Sarah is not irresponsible. She's responding to the same information asymmetry that affects most consumers of psychology: the people selling the MBTI present it with confidence and authority, while the scientific criticism exists in academic journals that Sarah has never read and has no reason to seek out.

This is the pipeline (Chapter 2) operating in the corporate world: the research criticism never reaches the decision-maker because the commercial pipeline between the Myers-Briggs Company and the corporate buyer is much more efficient than the academic pipeline between personality researchers and the corporate buyer.

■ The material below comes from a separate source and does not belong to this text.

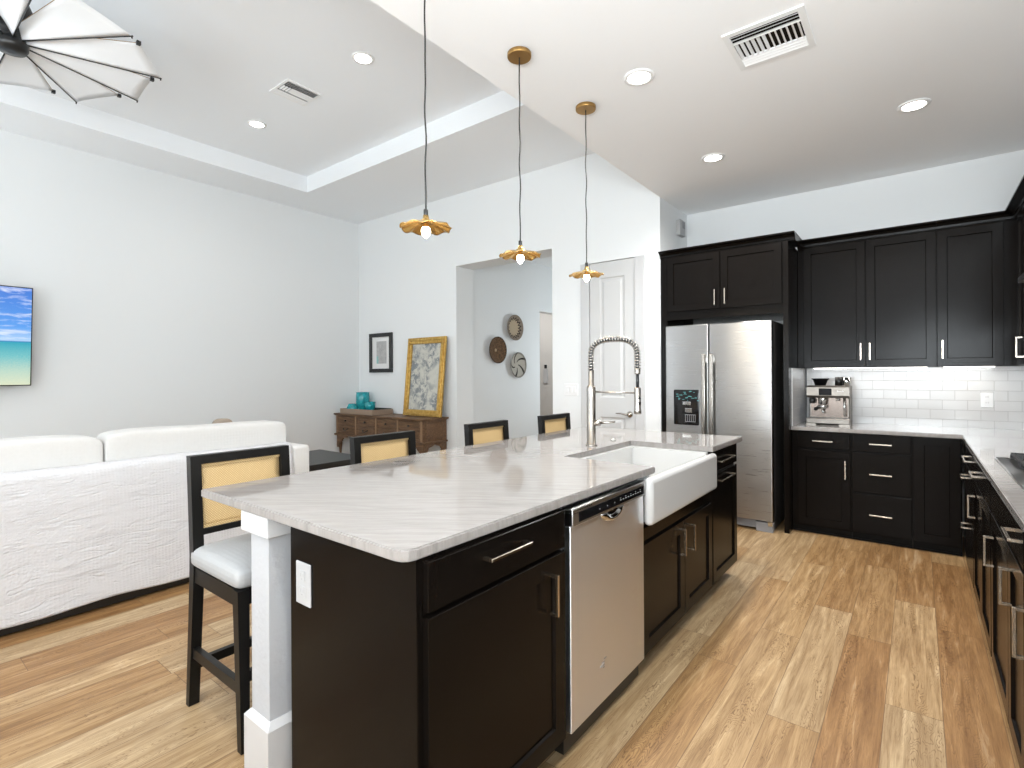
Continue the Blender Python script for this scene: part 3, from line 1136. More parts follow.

The Facilitator's Position

The certified MBTI facilitator, David, invested $3,500 in his certification. He has delivered dozens of MBTI workshops and received consistently positive feedback. He genuinely believes the MBTI helps teams.

David's belief is sustained by: - The Barnum effect: Participants consistently say "wow, this is so accurate!" — which David interprets as evidence of validity rather than a predictable response to flattering generic descriptions - Positive feedback: His Kirkpatrick Level 1 evaluations are excellent. Participants enjoy the workshops - Financial investment: Acknowledging the MBTI's problems would invalidate his $3,500 certification and the income it generates - Identity-protective cognition: He's built his professional identity around MBTI delivery. Criticisms feel like personal attacks

David is not dishonest. He is a rational actor in a system where the evidence against his product never reaches him in a compelling way, and the evidence for it (participant enthusiasm) is vivid and immediate.

The HR Department's Challenge

The HR department purchased the MBTI program because: - It was recommended by the facilitator and endorsed by other companies - The ROI was difficult to measure (how do you quantify "improved team dynamics"?) - They evaluated it by participant satisfaction, which was high - They didn't have the expertise to evaluate the psychometric literature

HR departments are the primary purchasers of personality assessments, but most HR professionals are not trained in psychometrics. This creates an information asymmetry that favors commercial assessments (which are marketed aggressively) over evidence-based ones (which are not).

What Evidence-Based Team Building Looks Like

If the goal is genuinely improving team dynamics, evidence-based approaches include:

1. Psychological safety workshops. Google's Project Aristotle found that psychological safety — the belief that you can take risks without being punished — was the strongest predictor of team effectiveness. Training that builds psychological safety has evidence behind it.

2. Communication skills training. Teaching active listening, constructive feedback, and conflict resolution has stronger evidence than personality typing.

3. Role clarification. Many team conflicts stem from unclear roles and responsibilities, not personality differences. Structured role clarification exercises can address this directly.

4. Strengths-based discussion (without types). Having team members discuss what they're good at and what they need from others can generate the same "personality conversation" that MBTI provides, without the pseudoscientific framing.

5. If you must use a personality assessment, use a Big Five measure. The NEO-PI-R or BFI-2 provides dimensional scores that are psychometrically valid and can facilitate evidence-based discussion about individual differences.

Discussion Questions

  1. If you were Marcus, how would you navigate the social dynamics of participating in a team-building exercise you know is not evidence-based? Is there a way to be honest without being alienating?

  2. How should HR professionals be trained to evaluate the scientific basis of tools they purchase? What would "evidence-based HR" look like?

  3. The facilitator's belief in the MBTI is sustained by participant enthusiasm and financial investment. Is there a way to reach facilitators with the psychometric evidence that doesn't trigger identity-protective cognition?

  4. Should companies be required to use evidence-based assessments for any purpose that affects employment decisions? What about for team building only?